Authorities in Hunan and Fujian shut down two clandestine operations and they also froze 149 million yuan, or $20 million connected to the USDT financial activities.

Even though there is a complete restriction on cryptocurrency-related activity in China, Chinese merchants continue to use cryptocurrency assets in ways that go beyond the national ban.

According to a report by Kyros Ventures, Chinese merchants are among the world’s biggest stablecoin holders. Chinese investors own several stablecoins at a rate of 33.3% according to the report only surpassed by Vietnamese investors at 58.6%.

Chinese Police
Source: Kyros Ventures

The Chinese government has outlawed the use of cryptocurrencies, cryptocurrency exchanges and Bitcoin mining operations. Over time, though, the local populace has discovered ways to get over this prohibition.

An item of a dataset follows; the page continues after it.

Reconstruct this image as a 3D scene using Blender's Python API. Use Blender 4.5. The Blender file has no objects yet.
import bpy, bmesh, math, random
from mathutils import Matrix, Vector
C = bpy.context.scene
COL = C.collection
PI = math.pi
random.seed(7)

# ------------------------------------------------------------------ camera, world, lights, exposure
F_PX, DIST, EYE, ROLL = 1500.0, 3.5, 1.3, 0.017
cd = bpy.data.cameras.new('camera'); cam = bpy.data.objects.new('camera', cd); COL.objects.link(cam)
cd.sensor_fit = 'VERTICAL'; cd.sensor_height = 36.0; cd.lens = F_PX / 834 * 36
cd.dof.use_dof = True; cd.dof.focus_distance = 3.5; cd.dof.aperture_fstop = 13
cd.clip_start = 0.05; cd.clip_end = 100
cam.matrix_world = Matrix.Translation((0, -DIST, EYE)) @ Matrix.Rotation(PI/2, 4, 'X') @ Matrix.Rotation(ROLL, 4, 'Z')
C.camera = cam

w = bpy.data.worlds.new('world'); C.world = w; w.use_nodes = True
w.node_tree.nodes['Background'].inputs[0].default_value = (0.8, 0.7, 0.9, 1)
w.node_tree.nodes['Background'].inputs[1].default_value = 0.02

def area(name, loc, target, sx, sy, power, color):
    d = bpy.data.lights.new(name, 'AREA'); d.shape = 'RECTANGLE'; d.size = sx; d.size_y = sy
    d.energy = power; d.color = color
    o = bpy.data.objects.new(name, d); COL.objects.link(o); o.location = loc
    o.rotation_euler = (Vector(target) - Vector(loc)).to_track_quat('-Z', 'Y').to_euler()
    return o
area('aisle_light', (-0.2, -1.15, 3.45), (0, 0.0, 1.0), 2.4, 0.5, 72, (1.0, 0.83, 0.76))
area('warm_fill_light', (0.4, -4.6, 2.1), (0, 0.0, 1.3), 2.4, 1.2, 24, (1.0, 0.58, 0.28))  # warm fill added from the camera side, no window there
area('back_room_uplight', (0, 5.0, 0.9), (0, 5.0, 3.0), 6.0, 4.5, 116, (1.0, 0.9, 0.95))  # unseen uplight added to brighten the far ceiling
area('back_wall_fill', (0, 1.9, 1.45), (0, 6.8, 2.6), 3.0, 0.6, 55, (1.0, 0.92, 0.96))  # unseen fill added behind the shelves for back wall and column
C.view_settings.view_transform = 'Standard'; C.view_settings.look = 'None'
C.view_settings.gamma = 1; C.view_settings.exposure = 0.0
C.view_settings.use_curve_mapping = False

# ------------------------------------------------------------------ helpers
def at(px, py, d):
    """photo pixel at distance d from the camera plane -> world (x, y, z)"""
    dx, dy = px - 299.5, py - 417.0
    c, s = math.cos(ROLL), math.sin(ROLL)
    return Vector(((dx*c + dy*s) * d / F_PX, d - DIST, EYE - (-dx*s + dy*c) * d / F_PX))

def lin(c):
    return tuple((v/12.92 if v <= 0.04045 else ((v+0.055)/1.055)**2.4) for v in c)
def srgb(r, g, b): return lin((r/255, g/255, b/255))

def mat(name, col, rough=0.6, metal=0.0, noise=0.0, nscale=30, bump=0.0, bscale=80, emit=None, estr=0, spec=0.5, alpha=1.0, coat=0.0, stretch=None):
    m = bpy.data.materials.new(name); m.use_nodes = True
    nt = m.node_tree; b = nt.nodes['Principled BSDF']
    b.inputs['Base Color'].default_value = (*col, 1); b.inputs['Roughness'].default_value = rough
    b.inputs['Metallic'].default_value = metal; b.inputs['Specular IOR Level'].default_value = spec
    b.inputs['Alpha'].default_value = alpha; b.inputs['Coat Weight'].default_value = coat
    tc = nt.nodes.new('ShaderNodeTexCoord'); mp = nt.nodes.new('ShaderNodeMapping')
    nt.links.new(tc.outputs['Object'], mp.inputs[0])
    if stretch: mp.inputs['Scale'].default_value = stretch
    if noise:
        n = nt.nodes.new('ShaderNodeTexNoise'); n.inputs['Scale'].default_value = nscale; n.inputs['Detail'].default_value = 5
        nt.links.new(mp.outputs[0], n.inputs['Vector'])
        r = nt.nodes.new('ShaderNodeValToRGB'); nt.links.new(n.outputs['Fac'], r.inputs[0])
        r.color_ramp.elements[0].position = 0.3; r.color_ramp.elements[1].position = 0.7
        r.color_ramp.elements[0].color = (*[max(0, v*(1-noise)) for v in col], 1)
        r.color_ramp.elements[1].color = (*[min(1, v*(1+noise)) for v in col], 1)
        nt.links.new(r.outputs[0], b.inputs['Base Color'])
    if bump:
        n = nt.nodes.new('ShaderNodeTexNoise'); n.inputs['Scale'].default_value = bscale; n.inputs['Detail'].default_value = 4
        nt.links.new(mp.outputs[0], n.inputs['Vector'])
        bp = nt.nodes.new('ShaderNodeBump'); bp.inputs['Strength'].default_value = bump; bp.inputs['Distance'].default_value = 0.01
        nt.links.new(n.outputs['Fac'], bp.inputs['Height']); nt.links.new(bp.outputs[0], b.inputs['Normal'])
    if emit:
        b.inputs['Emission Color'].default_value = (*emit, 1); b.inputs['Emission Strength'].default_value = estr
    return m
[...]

China was the country that contributed the most to the Bitcoin network’s hash rate at the time of the mining ban. Nevertheless, Chinese mining hash rate contributions climbed to second place within a year after the ban.

Chinese traders also shifted to decentralized exchanges when the government outlawed centralized exchanges.

After usage of decentralized finance-based protocols by Chinese merchants increased dramatically after the prohibition and some of them used virtual private networks to circumvent the restrictions.